Yes, you would need to increase the per-process limit on file descriptors. You can do that in the condor init script, for example.

I am not aware of anybody who has tested the scalability of the collector with ~10,000 open TCP connections. Up until Condor 6.9.3, Condor would fail with more than 1024, so don't try it in 6.8. In the worst case, if there are scalability problems in the collector due to number of open connections, you would be able to work around the problem by having a bank of N collectors with each execute machine configured to report to just one. Then (in 7.0.1) you can configure these collectors to forward ClassAds to a single collector that is used for matchmaking purposes. This forwarding happens via UDP, but since it would be Linux to Linux, you shouldn't suffer from the Windows UDP problem.

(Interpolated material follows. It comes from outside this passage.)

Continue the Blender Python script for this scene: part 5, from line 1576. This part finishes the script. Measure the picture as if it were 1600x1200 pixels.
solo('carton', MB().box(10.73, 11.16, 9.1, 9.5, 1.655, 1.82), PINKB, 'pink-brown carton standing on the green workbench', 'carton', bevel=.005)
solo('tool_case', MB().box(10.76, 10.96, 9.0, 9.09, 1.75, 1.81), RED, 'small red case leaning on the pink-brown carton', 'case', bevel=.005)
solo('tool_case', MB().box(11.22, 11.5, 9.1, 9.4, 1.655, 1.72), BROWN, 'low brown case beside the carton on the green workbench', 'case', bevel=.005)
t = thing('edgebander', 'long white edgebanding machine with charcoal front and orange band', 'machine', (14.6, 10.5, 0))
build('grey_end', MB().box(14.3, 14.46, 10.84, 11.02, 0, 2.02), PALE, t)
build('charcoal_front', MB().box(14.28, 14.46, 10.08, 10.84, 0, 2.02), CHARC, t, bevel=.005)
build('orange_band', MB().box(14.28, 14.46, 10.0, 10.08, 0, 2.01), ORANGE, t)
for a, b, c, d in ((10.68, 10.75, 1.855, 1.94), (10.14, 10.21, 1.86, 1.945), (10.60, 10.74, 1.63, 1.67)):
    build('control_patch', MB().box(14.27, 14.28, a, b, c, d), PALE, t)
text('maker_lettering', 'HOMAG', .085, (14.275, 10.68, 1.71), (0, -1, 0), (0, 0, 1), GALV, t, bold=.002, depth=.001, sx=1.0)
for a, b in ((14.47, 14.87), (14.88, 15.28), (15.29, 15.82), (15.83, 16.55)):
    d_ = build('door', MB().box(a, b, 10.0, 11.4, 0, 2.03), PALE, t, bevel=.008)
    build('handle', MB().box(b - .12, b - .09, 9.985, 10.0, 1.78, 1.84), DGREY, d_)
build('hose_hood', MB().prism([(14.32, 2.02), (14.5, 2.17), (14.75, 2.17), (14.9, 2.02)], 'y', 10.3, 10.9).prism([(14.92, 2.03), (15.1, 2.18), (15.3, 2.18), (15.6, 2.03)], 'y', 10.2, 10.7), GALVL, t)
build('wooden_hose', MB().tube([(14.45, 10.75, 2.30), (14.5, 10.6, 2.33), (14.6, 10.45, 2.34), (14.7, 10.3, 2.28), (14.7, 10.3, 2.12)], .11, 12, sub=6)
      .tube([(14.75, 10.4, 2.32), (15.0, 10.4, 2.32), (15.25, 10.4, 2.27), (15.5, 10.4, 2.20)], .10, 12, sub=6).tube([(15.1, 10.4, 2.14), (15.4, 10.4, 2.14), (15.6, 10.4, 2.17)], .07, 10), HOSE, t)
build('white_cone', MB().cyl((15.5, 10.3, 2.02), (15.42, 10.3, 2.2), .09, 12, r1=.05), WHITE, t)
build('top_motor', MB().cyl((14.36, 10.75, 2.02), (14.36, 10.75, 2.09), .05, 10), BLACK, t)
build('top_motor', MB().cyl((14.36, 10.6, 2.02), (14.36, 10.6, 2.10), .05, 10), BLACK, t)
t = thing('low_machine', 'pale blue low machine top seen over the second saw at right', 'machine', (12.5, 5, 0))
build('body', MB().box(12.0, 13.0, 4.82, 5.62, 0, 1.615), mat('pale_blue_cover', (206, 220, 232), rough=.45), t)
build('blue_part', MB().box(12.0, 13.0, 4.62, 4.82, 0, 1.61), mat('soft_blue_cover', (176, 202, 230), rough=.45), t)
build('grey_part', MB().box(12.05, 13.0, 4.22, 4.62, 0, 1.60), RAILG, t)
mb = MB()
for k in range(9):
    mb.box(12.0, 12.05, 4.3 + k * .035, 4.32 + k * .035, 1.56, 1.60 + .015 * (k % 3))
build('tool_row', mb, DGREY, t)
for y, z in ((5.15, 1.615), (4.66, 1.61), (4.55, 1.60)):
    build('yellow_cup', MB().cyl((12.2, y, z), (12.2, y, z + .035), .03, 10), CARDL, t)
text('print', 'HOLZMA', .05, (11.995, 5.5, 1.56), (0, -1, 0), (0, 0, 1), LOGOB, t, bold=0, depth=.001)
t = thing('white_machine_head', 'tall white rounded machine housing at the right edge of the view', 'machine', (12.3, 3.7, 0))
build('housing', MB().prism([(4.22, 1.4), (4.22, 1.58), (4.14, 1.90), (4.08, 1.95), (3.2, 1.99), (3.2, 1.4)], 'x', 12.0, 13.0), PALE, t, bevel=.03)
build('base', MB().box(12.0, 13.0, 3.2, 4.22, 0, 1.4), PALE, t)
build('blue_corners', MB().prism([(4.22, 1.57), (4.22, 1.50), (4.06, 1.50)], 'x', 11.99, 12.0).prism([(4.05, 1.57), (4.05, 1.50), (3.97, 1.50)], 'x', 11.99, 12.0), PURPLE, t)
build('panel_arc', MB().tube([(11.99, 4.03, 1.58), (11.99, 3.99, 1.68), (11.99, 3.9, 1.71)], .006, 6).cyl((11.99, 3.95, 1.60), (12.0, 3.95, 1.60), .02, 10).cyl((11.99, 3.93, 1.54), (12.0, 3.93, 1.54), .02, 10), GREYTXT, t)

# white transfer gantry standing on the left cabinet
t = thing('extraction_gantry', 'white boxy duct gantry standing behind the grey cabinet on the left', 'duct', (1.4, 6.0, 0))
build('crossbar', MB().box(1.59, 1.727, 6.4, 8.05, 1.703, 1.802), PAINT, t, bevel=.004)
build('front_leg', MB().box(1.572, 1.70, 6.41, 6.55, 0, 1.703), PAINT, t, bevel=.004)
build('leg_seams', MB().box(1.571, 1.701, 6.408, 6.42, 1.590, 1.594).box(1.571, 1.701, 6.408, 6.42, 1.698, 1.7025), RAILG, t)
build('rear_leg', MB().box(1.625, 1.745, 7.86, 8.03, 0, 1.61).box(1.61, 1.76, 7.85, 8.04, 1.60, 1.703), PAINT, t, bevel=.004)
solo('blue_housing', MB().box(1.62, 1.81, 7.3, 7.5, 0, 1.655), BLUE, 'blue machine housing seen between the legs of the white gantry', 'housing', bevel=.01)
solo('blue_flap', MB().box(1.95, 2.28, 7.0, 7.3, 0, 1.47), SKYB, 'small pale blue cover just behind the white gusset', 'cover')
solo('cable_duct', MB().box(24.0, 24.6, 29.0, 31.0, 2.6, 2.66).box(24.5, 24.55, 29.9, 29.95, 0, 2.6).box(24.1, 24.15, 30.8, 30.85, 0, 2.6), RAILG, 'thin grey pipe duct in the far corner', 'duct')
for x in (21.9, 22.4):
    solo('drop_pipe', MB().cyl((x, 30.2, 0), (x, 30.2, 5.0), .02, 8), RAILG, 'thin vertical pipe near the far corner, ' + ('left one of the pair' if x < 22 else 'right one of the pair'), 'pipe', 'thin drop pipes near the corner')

Of course, the real solution is for Condor to work around the Windows UDP problem if at all possible. I hope this will addressed soon.

--Dan

Rob de Graaf wrote:

Hi Erik,

Thank you for your reply. I've been wary of changing to TCP because of the warnings in condor_config and the manual, as well as the effect it might have on network / system load, but I'm willing to explore this option further.

From the manual, I understand I need to set COLLECTOR_SOCKET_CACHE_SIZE to the number of machines in the pool, multiplied by the number of daemons per machine, and the collector process will need to be able to manage at least that many file descriptors. In our case, this means the collector would need at least 10.000 file descriptors.

The default OS-wide limit on file descriptors seems high enough at 206.151, but the default per-process limit on file descriptors in Linux seems to be 1024, so to enable TCP updates I'd have to increase that by a factor 10.. is that a safe thing to do?

Regards,

Rob de Graaf

Erik Paulson wrote:
On Tue, Feb 26, 2008 at 03:34:39PM +0100, Rob de Graaf wrote:
The suggested fix, adding a delay by setting the D_NETWORK debug flag, has been applied on all computers and has had some effect; the average pool size has gone up, but not by as much as we had hoped, and ping sweeps still reveal many more live machines not appearing in the pool, leading us to believe there is still some other problem.

We've looked at master and startd log files but we haven't been able to find anything seriously wrong, and we're running out of ideas.

What could be causing computers to sometimes be missing from our pool, and what else can we do to find them?

Turn on TCP updates to the collector, instead of UDP.